======== Data listing

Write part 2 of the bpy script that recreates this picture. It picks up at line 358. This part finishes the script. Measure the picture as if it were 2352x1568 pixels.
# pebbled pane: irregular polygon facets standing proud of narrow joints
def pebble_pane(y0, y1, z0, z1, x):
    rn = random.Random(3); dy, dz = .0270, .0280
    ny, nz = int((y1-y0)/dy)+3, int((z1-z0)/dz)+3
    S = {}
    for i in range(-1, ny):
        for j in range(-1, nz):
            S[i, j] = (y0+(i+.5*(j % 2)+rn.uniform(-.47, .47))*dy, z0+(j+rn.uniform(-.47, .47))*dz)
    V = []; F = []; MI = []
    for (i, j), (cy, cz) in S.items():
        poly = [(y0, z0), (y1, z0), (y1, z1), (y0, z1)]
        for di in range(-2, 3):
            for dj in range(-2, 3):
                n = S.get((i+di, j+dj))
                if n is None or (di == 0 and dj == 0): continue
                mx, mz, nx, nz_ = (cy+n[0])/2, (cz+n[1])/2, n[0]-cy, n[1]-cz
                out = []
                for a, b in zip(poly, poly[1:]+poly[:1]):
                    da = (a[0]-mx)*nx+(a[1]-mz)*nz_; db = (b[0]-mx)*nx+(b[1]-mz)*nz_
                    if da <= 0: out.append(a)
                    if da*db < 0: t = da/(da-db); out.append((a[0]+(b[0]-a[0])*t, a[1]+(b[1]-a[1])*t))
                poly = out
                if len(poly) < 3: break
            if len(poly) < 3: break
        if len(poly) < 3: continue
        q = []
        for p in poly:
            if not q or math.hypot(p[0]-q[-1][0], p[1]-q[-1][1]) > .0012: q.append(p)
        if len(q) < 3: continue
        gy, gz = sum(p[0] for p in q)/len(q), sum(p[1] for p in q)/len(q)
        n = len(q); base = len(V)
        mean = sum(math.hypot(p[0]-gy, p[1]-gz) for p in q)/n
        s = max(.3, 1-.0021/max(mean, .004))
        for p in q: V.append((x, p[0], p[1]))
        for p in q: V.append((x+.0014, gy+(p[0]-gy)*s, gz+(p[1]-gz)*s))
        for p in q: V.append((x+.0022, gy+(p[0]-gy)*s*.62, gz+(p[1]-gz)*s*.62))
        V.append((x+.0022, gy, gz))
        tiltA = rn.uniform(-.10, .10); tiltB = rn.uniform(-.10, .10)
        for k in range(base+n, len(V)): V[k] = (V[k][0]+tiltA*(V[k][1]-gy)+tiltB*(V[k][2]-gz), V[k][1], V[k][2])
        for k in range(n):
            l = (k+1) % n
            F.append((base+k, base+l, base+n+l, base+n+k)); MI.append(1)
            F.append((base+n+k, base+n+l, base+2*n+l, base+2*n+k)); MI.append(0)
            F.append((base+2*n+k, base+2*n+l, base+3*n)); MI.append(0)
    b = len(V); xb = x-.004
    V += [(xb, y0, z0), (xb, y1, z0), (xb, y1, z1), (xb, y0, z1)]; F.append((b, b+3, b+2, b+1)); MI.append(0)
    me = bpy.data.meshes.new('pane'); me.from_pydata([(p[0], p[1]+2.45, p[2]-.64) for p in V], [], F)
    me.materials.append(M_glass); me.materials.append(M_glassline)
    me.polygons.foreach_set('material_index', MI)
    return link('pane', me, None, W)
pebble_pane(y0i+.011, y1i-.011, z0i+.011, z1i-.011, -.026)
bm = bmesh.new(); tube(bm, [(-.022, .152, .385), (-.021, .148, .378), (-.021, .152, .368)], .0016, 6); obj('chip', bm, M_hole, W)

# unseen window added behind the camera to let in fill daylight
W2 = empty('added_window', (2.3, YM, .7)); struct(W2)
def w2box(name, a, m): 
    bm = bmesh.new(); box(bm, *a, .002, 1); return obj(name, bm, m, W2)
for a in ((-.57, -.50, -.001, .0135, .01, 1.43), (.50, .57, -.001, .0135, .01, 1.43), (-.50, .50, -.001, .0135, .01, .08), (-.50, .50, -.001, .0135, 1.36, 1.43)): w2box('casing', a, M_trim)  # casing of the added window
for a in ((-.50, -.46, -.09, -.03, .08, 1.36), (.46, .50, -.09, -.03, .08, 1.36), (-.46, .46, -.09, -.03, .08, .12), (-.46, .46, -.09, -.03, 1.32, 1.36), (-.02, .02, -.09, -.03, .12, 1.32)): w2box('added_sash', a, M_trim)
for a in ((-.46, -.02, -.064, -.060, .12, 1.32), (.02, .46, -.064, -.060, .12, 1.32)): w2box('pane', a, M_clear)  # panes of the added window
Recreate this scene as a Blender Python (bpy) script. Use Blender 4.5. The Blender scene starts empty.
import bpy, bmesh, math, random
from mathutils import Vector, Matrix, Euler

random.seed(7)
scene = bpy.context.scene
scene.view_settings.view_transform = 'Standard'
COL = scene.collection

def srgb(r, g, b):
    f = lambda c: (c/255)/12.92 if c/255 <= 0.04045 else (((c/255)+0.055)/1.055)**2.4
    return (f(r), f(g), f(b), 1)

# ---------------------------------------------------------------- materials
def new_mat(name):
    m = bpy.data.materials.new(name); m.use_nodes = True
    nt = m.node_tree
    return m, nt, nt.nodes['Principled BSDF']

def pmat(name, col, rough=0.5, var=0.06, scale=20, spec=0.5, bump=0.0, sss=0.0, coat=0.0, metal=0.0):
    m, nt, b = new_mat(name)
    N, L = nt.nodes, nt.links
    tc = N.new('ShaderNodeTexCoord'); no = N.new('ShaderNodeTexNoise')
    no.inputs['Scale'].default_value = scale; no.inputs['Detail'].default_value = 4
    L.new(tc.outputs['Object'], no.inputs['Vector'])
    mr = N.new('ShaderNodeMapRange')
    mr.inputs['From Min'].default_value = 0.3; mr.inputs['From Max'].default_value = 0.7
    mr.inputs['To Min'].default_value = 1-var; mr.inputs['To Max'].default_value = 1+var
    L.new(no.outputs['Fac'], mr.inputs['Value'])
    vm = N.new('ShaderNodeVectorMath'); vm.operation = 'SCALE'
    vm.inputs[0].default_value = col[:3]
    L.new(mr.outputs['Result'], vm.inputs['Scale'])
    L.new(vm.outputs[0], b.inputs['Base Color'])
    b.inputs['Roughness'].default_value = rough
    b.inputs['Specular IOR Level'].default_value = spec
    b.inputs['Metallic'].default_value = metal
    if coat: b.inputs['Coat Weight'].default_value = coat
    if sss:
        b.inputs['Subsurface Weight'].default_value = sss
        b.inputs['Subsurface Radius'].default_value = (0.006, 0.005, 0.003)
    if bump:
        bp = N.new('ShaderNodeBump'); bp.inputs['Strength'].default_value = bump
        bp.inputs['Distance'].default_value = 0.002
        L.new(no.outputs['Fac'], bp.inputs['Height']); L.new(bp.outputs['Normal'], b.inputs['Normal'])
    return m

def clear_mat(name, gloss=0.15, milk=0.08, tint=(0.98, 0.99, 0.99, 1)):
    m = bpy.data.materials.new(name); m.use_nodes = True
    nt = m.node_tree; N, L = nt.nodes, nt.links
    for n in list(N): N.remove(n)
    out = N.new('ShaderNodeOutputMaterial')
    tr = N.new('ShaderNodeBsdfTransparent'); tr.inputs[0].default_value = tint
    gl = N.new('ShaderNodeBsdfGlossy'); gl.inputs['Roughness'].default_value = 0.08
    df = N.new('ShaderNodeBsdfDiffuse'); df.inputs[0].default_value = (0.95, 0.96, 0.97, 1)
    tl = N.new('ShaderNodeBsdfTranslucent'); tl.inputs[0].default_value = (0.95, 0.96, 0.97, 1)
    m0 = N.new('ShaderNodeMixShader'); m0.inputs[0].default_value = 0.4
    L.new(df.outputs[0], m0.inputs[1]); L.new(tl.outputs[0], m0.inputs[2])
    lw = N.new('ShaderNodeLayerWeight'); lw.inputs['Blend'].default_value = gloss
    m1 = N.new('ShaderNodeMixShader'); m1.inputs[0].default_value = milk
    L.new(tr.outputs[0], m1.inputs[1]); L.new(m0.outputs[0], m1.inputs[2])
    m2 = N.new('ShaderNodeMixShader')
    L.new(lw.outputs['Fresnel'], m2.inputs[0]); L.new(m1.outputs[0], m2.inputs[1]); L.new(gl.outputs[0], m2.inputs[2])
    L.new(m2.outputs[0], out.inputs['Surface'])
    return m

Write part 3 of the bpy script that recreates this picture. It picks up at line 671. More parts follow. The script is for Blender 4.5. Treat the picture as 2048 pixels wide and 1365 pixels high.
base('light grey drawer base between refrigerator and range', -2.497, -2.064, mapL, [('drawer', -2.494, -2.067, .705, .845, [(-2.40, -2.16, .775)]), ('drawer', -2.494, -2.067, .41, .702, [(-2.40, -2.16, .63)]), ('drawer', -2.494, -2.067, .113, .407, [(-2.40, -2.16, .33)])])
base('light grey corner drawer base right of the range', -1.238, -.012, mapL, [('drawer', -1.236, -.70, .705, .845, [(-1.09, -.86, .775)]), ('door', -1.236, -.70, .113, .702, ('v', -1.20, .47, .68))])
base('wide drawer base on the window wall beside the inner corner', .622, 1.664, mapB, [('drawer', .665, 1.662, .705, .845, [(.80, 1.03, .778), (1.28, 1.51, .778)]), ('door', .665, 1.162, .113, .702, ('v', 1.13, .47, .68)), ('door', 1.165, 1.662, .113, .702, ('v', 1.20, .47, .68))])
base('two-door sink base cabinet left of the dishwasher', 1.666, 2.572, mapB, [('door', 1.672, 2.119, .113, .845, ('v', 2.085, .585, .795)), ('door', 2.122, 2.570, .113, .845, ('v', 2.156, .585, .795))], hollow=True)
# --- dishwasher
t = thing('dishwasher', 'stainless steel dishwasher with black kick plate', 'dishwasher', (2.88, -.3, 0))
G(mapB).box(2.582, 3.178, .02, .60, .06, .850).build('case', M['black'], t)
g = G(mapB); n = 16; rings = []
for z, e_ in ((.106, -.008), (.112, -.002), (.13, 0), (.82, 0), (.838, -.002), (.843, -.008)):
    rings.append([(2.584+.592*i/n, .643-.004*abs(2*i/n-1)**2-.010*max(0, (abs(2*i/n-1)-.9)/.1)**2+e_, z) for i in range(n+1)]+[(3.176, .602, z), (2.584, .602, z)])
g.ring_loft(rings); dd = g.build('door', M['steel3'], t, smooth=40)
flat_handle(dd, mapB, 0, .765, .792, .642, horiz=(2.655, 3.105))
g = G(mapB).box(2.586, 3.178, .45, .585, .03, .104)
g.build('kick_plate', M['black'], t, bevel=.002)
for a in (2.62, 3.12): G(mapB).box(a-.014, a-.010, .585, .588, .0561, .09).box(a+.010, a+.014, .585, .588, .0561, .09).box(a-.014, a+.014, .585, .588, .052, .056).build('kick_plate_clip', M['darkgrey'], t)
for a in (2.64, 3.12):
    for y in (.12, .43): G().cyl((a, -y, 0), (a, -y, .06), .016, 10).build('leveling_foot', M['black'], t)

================

### Task details
Locate the lines above that hold the word "scene". Show every one of them.

### Correct result
Recreate this scene as a Blender Python (bpy) script. Use Blender 4.5. The Blender scene starts empty.
scene = bpy.context.scene
scene.view_settings.view_transform = 'Standard'
COL = scene.collection